If seeds and juice are squeezed out, the rind of any tomato will dry, but only Italian paste-type plum-tomato varieties are worth the bother. Before you try it, buy some sun-dried tomatoes from a grocery and see if you really like them. Dry or packed in olive oil, they are much the same. They can be minced and boiled to death to make a spigot sauce, but are best left to add a chewy texture and rich flavor to stews and pasta sauce, or on pizza or in a pickle-vegetable salad. Another commodity that I'll leave to the pros is making tomato paste.

Grapes can be dried whole into raisins; other fruit should be sliced thin first. Just split and remove stones from apricots and plums. Pears and freestone peaches dry nicely if you get them before they become juicy-ripe, when they'll cement themselves to the screen. Firm fruit, such as pumpkins and storage apples, can be cored and cut in a spiral about ¼" thick by slicing from top to bottom, going around and around. Open the spiral and dry on a string through the center.

We dried bananas and pineapple as well when the kids were little; they concentrate sugars into a natural candy. I hear that you can dry citrus, kiwi fruit, mangos, papayas and the like, if you've got the weather for it.

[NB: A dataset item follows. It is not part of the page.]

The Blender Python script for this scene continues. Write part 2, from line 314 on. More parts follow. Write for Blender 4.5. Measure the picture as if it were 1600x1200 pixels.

Fruit leathers are Vitamixed fruit pulps set to dry on plastic or wax paper. Pureed fruit alone or mixes of fruit along with spices and anything else you'd put in a pie (except the thickening) make good leathers.

PICKLING

Pickling is a way of keeping decay organisms from harming cucumbers and many other fresh vegetables and fruits; soaking the produce in a brine of salt, or salt and vinegar (or other acid that's strong enough), kills these organisms. Too much salt in the diet isn't all that good for you and me even though your blood and mine has the same salt content as sea-water, whence we purportedly sprung eons ago, and even though severely salt-reduced diets have recently been shown to be equally harmful to some.